Generating Cyclic Redundancy Checks (CRC) in Controller Area Network (CAN) Bus Frames
For anyone who's dealt with in-vehicle networks, the term 'CAN bus' is probably a familiar one. Controller Area Network (CAN) bus is a communication protocol that has become a standard in automotives and industrial automation for effective, resilient data transmission. The efficiency and reliability of this system rely on various error detection mechanisms, and one of the most critical ones is the Cyclic Redundancy Check, commonly known as CRC. This blog post will explore how CRC is generated in a CAN bus frame.
A Brief Overview of CAN bus
The CAN protocol was designed to facilitate communication between different parts of a vehicle without the need for a host computer. The primary constituents of a CAN system are nodes (microcontrollers) that send and receive messages. These messages are transmitted in units called frames, each of which contains different fields, including a start of frame, arbitration, control, data, CRC, acknowledgment, end of frame, and an interframe space.
What is CRC?
CRC is a powerful technique for error checking in digital systems and is used extensively in various communication protocols, including CAN. It involves appending a certain set of bits to the message data, calculated based on the polynomial division of the data bits. The receiver also performs the same calculation, and if the CRCs match, the data is deemed to be correct.
CRC in CAN bus Frame
In a CAN bus frame, the CRC field follows the data field. It contains 15 bits for the CRC itself and one bit (CRC delimiter) that is always recessive (logic '1'). The CRC is calculated based on the preceding parts of the frame: SOF (Start of Frame), Arbitration Field, Control Field, Data Field.
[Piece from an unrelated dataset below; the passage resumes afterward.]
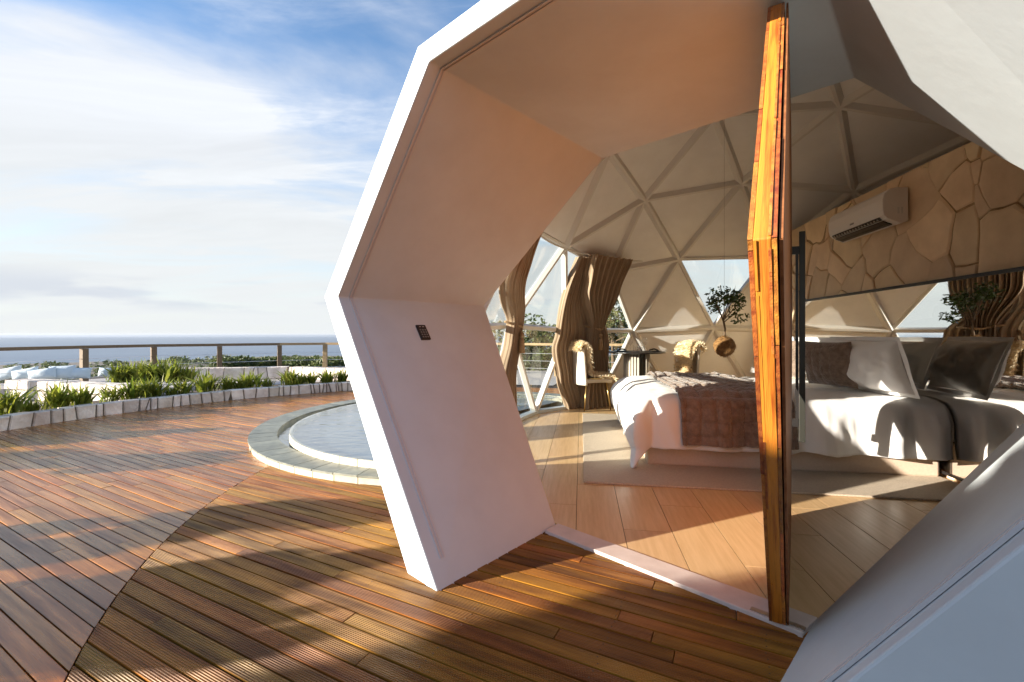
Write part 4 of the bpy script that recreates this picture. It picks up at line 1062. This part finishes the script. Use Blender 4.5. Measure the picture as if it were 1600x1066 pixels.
m = MB(); m.tube([(0, 0, .1), (.01, 0, .2), (-.005, .01, .3)], [.013, .011, .012], 8)
br = []
for k in range(9):
    a = k*2.4; L = rnd.uniform(.10, .20); t = (math.cos(a)*L, math.sin(a)*L, rnd.uniform(.42, .60)); br.append(t); m.tube([(-.005, .01, .28+.01*k*.5), (t[0]*.45, t[1]*.45, .28+(t[2]-.28)*.5), t], [.007, .005, .002], 6)
m.build('stem', M['bark'], hp_, smooth=True)
m = MB()
for k in range(26):
    t = br[k % 9]; q = (t[0]*rnd.uniform(.6, 1.25), t[1]*rnd.uniform(.6, 1.25), t[2]+rnd.gauss(-.02, .05)); leaf_cloud(m, q, .075, .075, .06, 26, .027, .1, 300+k)
m.build('leaves', M['ficus'], hp_)
m = MB()
for k in range(13):
    a = rnd.uniform(0, 6.28); L = rnd.uniform(.16, .30); d = Vector((math.cos(a)*.6, math.sin(a)*.6, rnd.uniform(.3, 1.1))).normalized(); s = Vector((-d.y, d.x, 0)).normalized()*.006; p = Vector((.10, .02, .52))
    m.add([p-s, p+s, p+d*L*.6+s*.6, p+d*L, p+d*L*.6-s*.6], [(0, 1, 2, 3, 4)])
m.build('spiky_leaves', M['spike'], hp_)
MB().tube([(0, 0, .11), (0, 0, 2.85)], .0012, 4).build('hanging_line', M['grey'], hp_)

# ------------------------------------------------------------------ pivot door, open
dr = tag(empty('pivot_door', (1.107, 1.84, 0), rad(90-32.7)), 'heavy orange timber pivot door standing open edge-on in the entrance', 'door')
# local x = towards the far edge, local y = left face
DP = [(-.050, .022), (1.190, .022), (2.18, 1.41), (1.27, 2.475), (-.155, 2.475), (-1.03, 1.41)]
def xr(z):      # near and far edge of the leaf at height z
    if z < 1.41: t = (z-.022)/(1.388); return -.05+(-1.03+.05)*t, 1.19+(2.18-1.19)*t
    t = (z-1.41)/(1.065); return -1.03+(-.155+1.03)*t, 2.18+(1.27-2.18)*t
MB().prism([(x, -.018, z) for x, z in DP], [(x, .018, z) for x, z in DP]).build('core', M['core'], dr, bevel=.003, fix=True)
rnd = random.Random(12)
for side in (1, -1):
    z = .022
    while z < 2.46:
        z1 = min(2.475, z+rnd.uniform(.17, .36))
        if z < 1.41 < z1: z1 = 1.41
        if 2.475-z1 < .05: z1 = 2.475
        a0, b0 = xr(z+.001); a1, b1 = xr(z1-.001); j = rnd.uniform(-.002, .003); yo = rnd.uniform(0, .0012)
        y0_, y1_ = (.0185, .028+yo) if side > 0 else (-.028-yo, -.0185)
        # ragged end: a few steps along the board's end
        K = 4; ends = [(a0+(a1-a0)*k/K+j+rnd.uniform(-.002, .002), z+(z1-z)*k/K) for k in range(K+1)]
        ends[0] = (ends[0][0], z+.001); ends[-1] = (ends[-1][0], z1-.001)
        P = [(b0-.002, z+.001), (b1-.002, z1-.001)]+ends[::-1]
        m = MB(); m.prism([(x, y0_, q) for x, q in P], [(x, y1_, q) for x, q in P])
        m.build('cladding_board', M['clad'], dr, fix=True)
        z = z1
# inner edge strips: short broken laths glued along the near edge
for side in (1, -1):
    z = .03
    while z < 2.44:
        z1 = min(2.47, z+rnd.uniform(.14, .42))
        if z < 1.40 and z1 > 1.41: z1 = 1.41
        a0, _ = xr(z+.003); a1, _ = xr(z1-.003); j = rnd.uniform(.0015, .005)
        y0_, y1_ = (.011+rnd.uniform(-.002, .002), .0175) if side > 0 else (-.0175, -.011+rnd.uniform(-.002, .002))
        P = [(a0+.05, z+.003), (a1+.05, z1-.003), (a1-j, z1-.003), (a0-j*rnd.uniform(.5, 1), z+.003)]
        if rnd.random() < .38: MB().prism([(x, y0_, q) for x, q in P], [(x, y1_, q) for x, q in P]).build('edge_lath', M['clad'] if rnd.random() < .4 else M['core'], dr, fix=True)
        z = z1+.004
# smooth outer face board seen at a grazing angle on the right
P = [(x+(.012 if x < .5 else -.012), z) for x, z in DP]
MB().prism([(x, -.040, z) for x, z in P], [(x, -.0325, z) for x, z in P]).build('face_panel', M['face'], dr, fix=True)
ph = MB(); ph.box((1.86, -.125, .38), (1.90, -.085, 1.98)); ph.build('handle', M['bronze'], dr, bevel=.003)
for z in (.52, 1.84): MB().box((1.865, -.085, z-.03), (1.895, -.040, z+.03)).build('handle_bracket', M['black'], dr)
MB().box((1.862, -.082, .50), (1.898, -.062, 1.86)).build('handle_backplate', M['black'], dr)
MB().box((-.03, -.02, .0155), (.03, .02, .0225)).build('pivot', M['steel'], dr)
pv = tag(empty('floor_pivot_plate', tun(.566, .016, 2.10), AX*0-AX), 'steel pivot plate let into the threshold under the door', 'plate')
MB().box((-.10, -.014, 0), (.10, .014, .003)).build('plate_metal', M['steel'], pv)

# ------------------------------------------------------------------ keypad on the left entrance facet
f0, f1 = tun(FR[0][0], 0, FA), tun(FR[1][0], 1.43, FA)
zk = (f1-f0).normalized(); nk = AV.cross(zk).normalized()
if nk.dot(TV) < 0: nk = -nk
# find where the sight line through (660,521) of the photograph's frame meets the facet
dirv = Vector(((660-800)/690, 1, (522-521)/690)); org = Vector((0, 0, 1.2)); tt = (f0-org).dot(nk)/dirv.dot(nk); kp = org+dirv*tt
Rk = Matrix((AV, nk, zk)).transposed() if Matrix((AV, nk, zk)).determinant() > 0 else Matrix((-AV, nk, zk)).transposed()
kd = tag(empty('door_keypad', kp), 'small black access keypad on the white entrance wall', 'keypad'); kd.rotation_euler = Rk.to_euler()
MB().box((-.038, -.002, -.06), (.038, .018, .06)).build('case', M['black'], kd, bevel=.004)
for r in range(4):
    for c in range(3):
        MB().box((-.026+c*.02, .0185, -.046+r*.019), (-.014+c*.02, .0198, -.036+r*.019)).build('key', M['grey'], kd)
MB().box((-.02, .0185, .040), (-.004, .0195, .044)).build('indicator', M['keylight'], kd)
MB().box((.006, .0185, .040), (.02, .0195, .044)).build('indicator', M['keylight'], kd)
The CRC-15 polynomial used in standard CAN is X^15 + X^14 + X^10 + X^8 + X^7 + X^4 + X^3 + 1. For CAN FD (flexible data-rate), a more robust CRC-17 or CRC-21 is used for larger payloads.
Generating the CRC
Here's a simplified step-by-step process for generating a CRC for a CAN frame:
Initialization: Initialize a 15-bit shift register with all bits set to 1. For CAN FD, initialize a 17 or 21 bit register, depending on the payload size.
Polynomial Division: Perform a bitwise exclusive OR (XOR) operation on the shift register with the input frame bits, beginning from the SOF bit and extending through the Data Field. After each XOR operation, shift the register to the left by one bit, bringing in the next bit of the frame.
Calculation: When a '1' is shifted out of the register (MSB side), XOR the register's content with the pre-set CRC polynomial (CRC-15 for standard CAN or CRC-17/CRC-21 for CAN FD).
Result: The final content of the shift register after processing all the frame's bits is the generated CRC.
Conclusion
The use of the CRC in the CAN bus system underscores the protocol's inherent design for high integrity and fault tolerance. CRC helps ensure that the data your systems send is the same data that your devices receive, making it a vital part of any robust digital communication system.
Learning to manually generate the CRC can be an interesting educational exercise. However, keep in mind that in practical applications, this process is typically handled by the CAN controller hardware or by libraries in software.
This brief exploration into the generation of CRC in a CAN bus frame offers a window into the fascinating world of digital communications and error detection methodologies. It showcases the intricate and elegant measures taken to ensure data integrity, contributing to the reliable, efficient, and safe operation of modern vehicles and industrial systems.